▶ [Written instruction]: Determine how many lines include the word "picture", then give that number and nothing more.

BEGIN Data provided

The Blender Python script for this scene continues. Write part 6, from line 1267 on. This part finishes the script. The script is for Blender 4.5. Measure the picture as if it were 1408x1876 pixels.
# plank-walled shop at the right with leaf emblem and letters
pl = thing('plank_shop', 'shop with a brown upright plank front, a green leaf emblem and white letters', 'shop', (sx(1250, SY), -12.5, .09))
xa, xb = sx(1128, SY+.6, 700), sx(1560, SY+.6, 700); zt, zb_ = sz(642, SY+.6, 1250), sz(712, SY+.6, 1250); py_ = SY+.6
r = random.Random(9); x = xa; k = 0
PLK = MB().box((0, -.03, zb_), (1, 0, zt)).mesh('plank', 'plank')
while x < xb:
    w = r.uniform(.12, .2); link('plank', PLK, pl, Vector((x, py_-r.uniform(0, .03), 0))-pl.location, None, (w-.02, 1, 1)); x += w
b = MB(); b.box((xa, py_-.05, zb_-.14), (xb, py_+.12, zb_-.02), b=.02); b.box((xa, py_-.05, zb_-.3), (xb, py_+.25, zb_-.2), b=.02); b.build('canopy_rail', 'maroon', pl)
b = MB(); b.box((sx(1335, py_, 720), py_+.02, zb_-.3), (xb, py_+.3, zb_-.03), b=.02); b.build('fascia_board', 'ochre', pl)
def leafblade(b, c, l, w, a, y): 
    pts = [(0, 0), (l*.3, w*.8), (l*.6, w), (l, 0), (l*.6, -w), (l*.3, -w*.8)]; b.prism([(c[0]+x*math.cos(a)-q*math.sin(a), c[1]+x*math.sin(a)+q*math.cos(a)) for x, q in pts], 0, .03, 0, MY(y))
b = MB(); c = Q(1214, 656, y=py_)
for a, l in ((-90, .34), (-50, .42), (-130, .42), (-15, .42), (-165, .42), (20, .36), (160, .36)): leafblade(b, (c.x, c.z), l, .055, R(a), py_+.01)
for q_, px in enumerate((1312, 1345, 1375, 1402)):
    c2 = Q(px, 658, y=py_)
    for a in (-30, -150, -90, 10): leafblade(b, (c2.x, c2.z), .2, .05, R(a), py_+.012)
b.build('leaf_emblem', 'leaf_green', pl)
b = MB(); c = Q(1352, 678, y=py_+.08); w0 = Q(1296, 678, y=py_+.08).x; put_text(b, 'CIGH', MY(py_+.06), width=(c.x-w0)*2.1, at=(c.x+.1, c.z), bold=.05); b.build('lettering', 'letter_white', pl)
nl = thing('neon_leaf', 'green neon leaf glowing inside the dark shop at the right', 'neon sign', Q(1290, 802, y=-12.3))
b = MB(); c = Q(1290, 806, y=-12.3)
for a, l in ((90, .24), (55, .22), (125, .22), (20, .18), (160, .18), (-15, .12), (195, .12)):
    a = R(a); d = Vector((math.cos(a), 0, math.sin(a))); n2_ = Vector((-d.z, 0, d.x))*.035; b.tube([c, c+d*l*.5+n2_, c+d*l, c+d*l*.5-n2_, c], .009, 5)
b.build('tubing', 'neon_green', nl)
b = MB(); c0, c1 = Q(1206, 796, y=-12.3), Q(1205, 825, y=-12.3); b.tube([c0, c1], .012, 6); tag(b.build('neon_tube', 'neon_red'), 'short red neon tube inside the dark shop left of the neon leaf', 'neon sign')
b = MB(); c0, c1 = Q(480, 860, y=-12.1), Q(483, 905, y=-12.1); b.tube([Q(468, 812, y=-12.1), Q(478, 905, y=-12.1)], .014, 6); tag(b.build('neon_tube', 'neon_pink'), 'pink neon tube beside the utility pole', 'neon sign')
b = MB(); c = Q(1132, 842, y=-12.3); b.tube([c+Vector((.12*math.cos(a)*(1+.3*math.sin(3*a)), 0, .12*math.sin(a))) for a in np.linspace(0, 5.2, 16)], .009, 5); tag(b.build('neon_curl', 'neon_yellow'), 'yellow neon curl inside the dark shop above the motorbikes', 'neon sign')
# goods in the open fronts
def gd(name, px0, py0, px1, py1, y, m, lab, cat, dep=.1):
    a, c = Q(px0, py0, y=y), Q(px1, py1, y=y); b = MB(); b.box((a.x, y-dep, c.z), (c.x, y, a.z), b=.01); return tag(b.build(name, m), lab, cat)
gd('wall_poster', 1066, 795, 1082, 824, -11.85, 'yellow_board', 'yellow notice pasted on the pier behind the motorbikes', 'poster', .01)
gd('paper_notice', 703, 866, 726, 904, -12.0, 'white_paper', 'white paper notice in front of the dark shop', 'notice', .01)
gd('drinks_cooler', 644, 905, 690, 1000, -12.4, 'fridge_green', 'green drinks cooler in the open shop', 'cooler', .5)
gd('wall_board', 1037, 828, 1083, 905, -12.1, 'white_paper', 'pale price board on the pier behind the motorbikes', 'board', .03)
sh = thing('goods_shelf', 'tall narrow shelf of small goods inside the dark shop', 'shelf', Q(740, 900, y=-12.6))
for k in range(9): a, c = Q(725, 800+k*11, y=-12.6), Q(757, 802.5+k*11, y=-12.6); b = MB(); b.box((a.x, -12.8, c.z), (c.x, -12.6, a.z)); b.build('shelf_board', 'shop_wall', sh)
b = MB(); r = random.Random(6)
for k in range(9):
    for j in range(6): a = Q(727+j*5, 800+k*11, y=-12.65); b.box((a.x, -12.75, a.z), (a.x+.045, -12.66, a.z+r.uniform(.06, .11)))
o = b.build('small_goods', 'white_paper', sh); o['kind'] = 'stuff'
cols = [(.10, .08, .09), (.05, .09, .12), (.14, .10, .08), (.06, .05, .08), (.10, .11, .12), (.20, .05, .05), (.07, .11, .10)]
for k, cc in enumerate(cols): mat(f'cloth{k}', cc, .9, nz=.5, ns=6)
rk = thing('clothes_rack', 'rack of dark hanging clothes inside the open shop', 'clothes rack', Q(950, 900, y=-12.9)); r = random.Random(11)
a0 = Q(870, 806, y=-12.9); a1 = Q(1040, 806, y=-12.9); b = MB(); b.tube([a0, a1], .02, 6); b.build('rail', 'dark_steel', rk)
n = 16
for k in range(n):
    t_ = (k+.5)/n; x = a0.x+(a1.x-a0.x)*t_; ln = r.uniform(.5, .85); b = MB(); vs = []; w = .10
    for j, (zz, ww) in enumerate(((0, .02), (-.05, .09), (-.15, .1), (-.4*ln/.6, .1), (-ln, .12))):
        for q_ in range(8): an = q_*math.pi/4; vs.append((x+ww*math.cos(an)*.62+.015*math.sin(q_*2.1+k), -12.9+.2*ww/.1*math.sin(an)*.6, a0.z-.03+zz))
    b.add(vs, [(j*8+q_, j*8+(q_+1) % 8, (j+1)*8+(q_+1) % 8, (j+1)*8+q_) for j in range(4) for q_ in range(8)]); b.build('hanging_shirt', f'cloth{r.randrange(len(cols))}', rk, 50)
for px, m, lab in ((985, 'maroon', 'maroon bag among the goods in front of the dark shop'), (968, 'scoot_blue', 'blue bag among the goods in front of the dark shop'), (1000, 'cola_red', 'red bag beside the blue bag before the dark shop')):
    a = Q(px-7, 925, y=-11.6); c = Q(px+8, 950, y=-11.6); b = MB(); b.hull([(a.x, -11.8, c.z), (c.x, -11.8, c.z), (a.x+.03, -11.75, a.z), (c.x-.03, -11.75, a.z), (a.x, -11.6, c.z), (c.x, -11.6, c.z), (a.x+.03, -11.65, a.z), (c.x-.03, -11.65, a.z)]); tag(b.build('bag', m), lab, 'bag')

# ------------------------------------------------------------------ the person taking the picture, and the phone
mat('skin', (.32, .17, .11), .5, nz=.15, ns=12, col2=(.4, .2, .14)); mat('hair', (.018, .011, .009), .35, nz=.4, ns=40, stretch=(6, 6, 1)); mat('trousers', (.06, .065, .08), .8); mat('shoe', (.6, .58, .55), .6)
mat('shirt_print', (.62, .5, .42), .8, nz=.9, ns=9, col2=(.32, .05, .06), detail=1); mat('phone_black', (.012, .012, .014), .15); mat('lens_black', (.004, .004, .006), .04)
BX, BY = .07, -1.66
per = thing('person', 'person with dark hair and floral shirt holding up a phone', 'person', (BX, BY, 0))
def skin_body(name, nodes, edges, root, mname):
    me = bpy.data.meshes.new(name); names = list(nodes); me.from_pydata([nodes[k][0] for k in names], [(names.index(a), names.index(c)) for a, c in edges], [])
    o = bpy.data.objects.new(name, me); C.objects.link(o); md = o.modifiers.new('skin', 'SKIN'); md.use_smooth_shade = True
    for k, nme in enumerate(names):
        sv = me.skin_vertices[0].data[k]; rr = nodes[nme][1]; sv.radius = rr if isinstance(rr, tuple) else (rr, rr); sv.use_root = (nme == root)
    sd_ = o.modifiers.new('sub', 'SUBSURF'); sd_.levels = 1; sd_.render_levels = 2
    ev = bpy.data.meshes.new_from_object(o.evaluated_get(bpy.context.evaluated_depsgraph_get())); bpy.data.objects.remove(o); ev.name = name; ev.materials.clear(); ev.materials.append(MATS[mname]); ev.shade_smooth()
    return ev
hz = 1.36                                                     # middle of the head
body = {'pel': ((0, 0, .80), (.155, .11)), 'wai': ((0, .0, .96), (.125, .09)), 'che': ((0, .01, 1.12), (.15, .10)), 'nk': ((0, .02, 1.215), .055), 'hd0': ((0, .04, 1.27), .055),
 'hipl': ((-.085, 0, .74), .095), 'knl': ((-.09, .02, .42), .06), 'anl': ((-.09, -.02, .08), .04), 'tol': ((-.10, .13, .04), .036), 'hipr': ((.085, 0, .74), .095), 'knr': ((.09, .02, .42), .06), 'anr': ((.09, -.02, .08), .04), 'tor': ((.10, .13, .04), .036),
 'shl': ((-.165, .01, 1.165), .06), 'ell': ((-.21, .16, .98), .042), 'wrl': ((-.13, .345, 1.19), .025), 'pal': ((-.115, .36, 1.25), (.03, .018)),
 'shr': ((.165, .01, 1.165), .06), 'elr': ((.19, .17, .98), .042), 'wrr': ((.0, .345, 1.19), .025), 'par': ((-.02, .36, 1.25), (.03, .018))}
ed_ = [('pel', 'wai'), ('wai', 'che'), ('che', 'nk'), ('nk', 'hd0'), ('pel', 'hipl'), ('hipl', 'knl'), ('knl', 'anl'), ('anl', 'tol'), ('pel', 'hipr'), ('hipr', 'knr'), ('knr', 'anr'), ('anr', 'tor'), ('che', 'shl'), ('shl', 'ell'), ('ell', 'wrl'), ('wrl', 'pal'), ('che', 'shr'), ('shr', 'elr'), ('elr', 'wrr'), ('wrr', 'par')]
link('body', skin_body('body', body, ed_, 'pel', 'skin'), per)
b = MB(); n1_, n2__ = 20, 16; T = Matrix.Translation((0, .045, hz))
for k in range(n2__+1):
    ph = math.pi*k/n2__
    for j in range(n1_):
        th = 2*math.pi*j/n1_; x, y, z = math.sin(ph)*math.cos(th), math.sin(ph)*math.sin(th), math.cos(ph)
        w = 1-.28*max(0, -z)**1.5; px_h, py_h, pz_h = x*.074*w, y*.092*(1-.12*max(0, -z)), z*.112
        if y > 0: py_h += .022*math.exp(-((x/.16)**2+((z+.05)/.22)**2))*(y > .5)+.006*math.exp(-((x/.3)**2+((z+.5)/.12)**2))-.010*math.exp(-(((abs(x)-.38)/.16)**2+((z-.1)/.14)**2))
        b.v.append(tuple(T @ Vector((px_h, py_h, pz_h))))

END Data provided

▶ [Answer to the task]: 2